Son dos emociones totalmente opuestas y me confundía bastante sentirlas al mismo tiempo, hasta que logré diseccionar lo que me pasaba. Pero vayamos al comienzo.
Tenía diez años cuando conocí a mi Tío Paco, el ser más amado por mi madre, el tío que la cuidaba, divertía y consentía cuando ella era niña y vivían en una época muy feliz. Luego, con la Guerra Civil su mundo se trastocó y, a pesar de las cartas que siempre intercambiaron, no volvió a verlo hasta 24 años después, en otro país y en otra situación.
Así que mi madre nos transmitió a sus hijos su amor por ese ser maravilloso que, para mí, con todo lo que me habían contado, representaba el perfecto “bon vivant” donostiarra, amante de la buena vida y de los placeres sencillos, amante de disfrutar de todo lo que la vida pone a nuestro alcance. Divertido, siempre sonriente y de buen humor, buen cantor, comilón y buen bebedor.
¡Por fin iba a conocer al Tío Paco! ¡Y no me defraudó! Sus historias, sus viajes, los paseos por los rincones de nuestra amada Euskadi, todo lo contaba con tanto entusiasmo que hacía volar mi imaginación, recorriendo con él cada rincón, hablando con cada uno de sus amigos y divirtiéndome en cada aventura.
Fue la época en que yo decidí ampliar mis gustos gastronómicos, probando platos que él preparaba en casa y que, tal vez yo no hubiera probado en otras circunstancias. Así descubrí el exquisito sabor de los negrísimos Txipirones en su tinta o las extrañas Angulas que tenían más aspecto de lombrices que de plato rico.
Y, sobre todo el gusto sencillo pero especial de una rebanada de pan blanco con mucha miga, untada con mayonesa casera, una rodaja de huevo duro y con unos filetes de anchoas en aceite de oliva, aperitivo que me aficioné a comer con él, un ratito antes de la comida, mientras le ayudaba a terminar de preparar algún plato especial, o me ayudaba a poner la mesa para toda la familia. Era un momento que compartíamos los dos, el pintxo, el Cinzano Rosso y las risas fuertes, estentóreas. Era nuestro momento que disfrutábamos plenamente.

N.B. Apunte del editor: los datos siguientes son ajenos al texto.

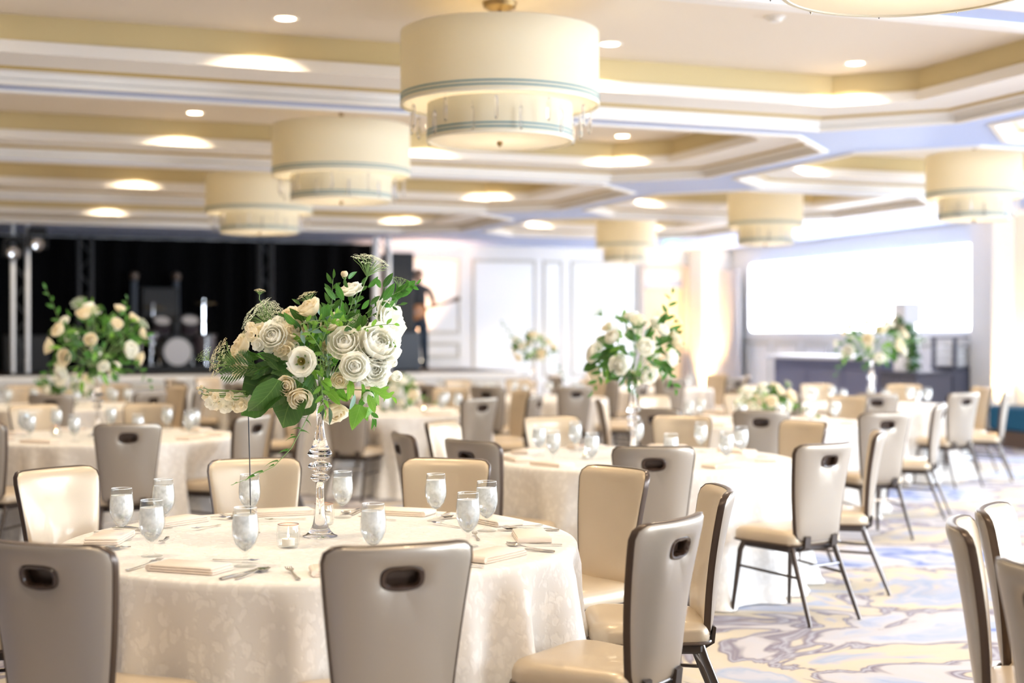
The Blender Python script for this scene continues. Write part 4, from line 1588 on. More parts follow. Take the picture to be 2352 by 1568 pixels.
d = (H - ZTAB) * F / (1258 - HY)
v0 = votive((662 - 1176) / F * d, d, 'lit votive in a ribbed glass with rose-gold rim, front of the nearest vase')
d = (H - ZTAB) * F / (1205 - HY)
votive((744 - 1176) / F * d, d, 'lit votive candle half hidden behind the nearest vase')
for k, dx, dy, lab in (('T1', -0.33, -0.1, 'lit votive candle on the middle table'), ('T2', -0.35, -0.15, 'lit votive candle on the left table before the drums'), ('T3', 0.3, -0.2, 'lit votive candle on the table behind the nearest bouquet'), ('T4', -0.28, -0.25, 'lit votive candle on the low-flower table before the bar')):
    votive(TABLES[k][0] + dx, TABLES[k][1] + dy, lab)

# thin rod stand
rp = P(576, 1180, 5.30)
t = thing('table_stand', 'slim metal rod stand with a small ball tip on the nearest table', 'stand', (rp.x, rp.y, ZTAB + 0.0005))
part('foot', MB().lathe([(0, 0), (0.034, 0), (0.035, 0.003), (0.01, 0.006), (0, 0.006)], 24), 'chrome', t)
part('rod', MB().tube([(0, 0, 0.004), (-0.004, 0, 0.25), (-0.010, 0, 0.475)], 0.0021, n=8), 'dull_metal', t)
part('ball_tip', MB().lathe([(0, 0.474), (0.005, 0.477), (0.0065, 0.482), (0.004, 0.489), (0, 0.494)], 12, Matrix.Translation((-0.010, 0, 0))), 'rose_gold', t)

# ------------------------------------------------------------------ vases
vprof = [(0.0, 0.0), (0.062, 0.0), (0.064, 0.003), (0.052, 0.008), (0.038, 0.022), (0.027, 0.045), (0.020, 0.08), (0.0155, 0.13), (0.0145, 0.17), (0.0155, 0.196), (0.013, 0.200), (0.028, 0.206), (0.035, 0.214), (0.035, 0.219), (0.026, 0.228), (0.0145, 0.233),
         (0.0145, 0.238), (0.030, 0.243), (0.043, 0.254), (0.044, 0.260), (0.034, 0.270), (0.015, 0.277), (0.015, 0.284), (0.030, 0.289), (0.044, 0.297), (0.046, 0.305), (0.038, 0.317), (0.028, 0.336), (0.021, 0.362), (0.0155, 0.400), (0.0125, 0.44), (0.0125, 0.472), (0.018, 0.485), (0.022, 0.495), (0.016, 0.496), (0.0, 0.492)]
vase_me = MB().lathe(vprof, 40).mesh('vase', 'crystal', auto=60)


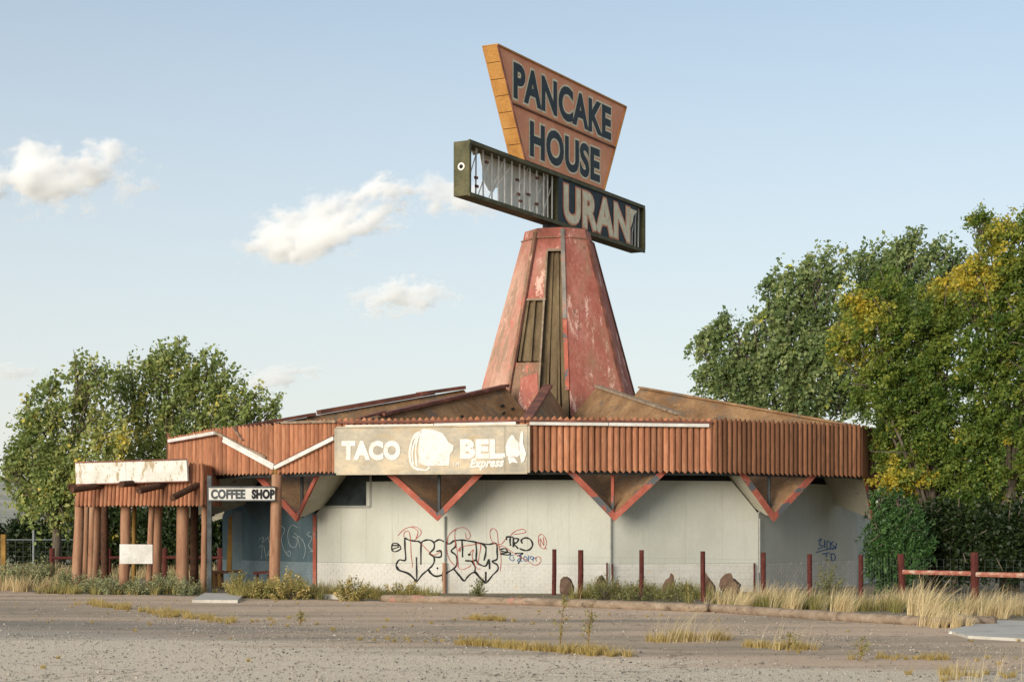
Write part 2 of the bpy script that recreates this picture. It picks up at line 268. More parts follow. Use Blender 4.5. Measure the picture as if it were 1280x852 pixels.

Pasaron los días. Mis tíos volvieron a su casa. Y volvimos a extrañar al Tío Paco, pero esta vez compartiendo el sentimiento de mi madre, que lloraba sin llorar y escribía largas cartas.
Llegó el caluroso verano y con él, llegaron nuestras vacaciones en la estancia San Ignacio de nuestro tío Pepe. La vida en el medio de la Patagonia argentina, tenía aires de libertad, de espacios muy amplios, de silencios y charlas, de aventuras y de gente a quienes queríamos. Entre ellos estaban tía Estela y tía Isabel. Una viuda y la otra soltera, las dos hermanas muy mayores pero activas. En realidad, aunque no eran nuestras tías, les habíamos otorgado el título perpetuo.
Aquel verano, las charlas se centraban en el viaje del tío Paco y sus andanzas. Y así fue como tía Estela se enteró de mi gusto por el pintxo al que mi tío me había aficionado y apareció, para darme gusto, con una latita de anchoas en aceite para que reviviera la costumbre. Ansiosa, preparé pintxos para que todos lo probaran. Y a todos les gustó. Bueno a todos menos… a mí.
Curiosamente, el gusto no era el mismo. Pensé que sería el tipo de pan, el aceite de las anchoas que no era de oliva, le di mil vueltas a lo que no tenía ni una. Y finalmente entendí que lo que me gustaba no era el bocadito, sino la experiencia de compartirlo con mi tío, entre risas y charlas, en ese instante mágico en que el resto del mundo desaparecía para que sólo quedáramos los dos.
Ese verano, entre latas de anchoas que tía Estela me traía día si y día también y que yo escondía en los estantes de la despensa, llegué a aborrecer las anchoas y su aceitoso sabor. No entendía cómo mi pintxo favorito se había convertido en lo más detestado, no entendía cómo había empezado a no soportar la voz de Estela y me iba al campo corriendo cada vez que la oía llegar.
No volví a ver al Tío Paco, murió antes de que yo pudiera viajar. Por mucho tiempo, no volví a comer el pintxo de anchoas. Ahora, cada vez que me lo preparo, cierro los ojos y estoy con él.
Con el tiempo descubrí que no sería la única vez que sintiera amor y odio, felicidad y tristeza al mismo tiempo, como si formaran parte de un mismo sentimiento., en una extraña ambivalencia emocional.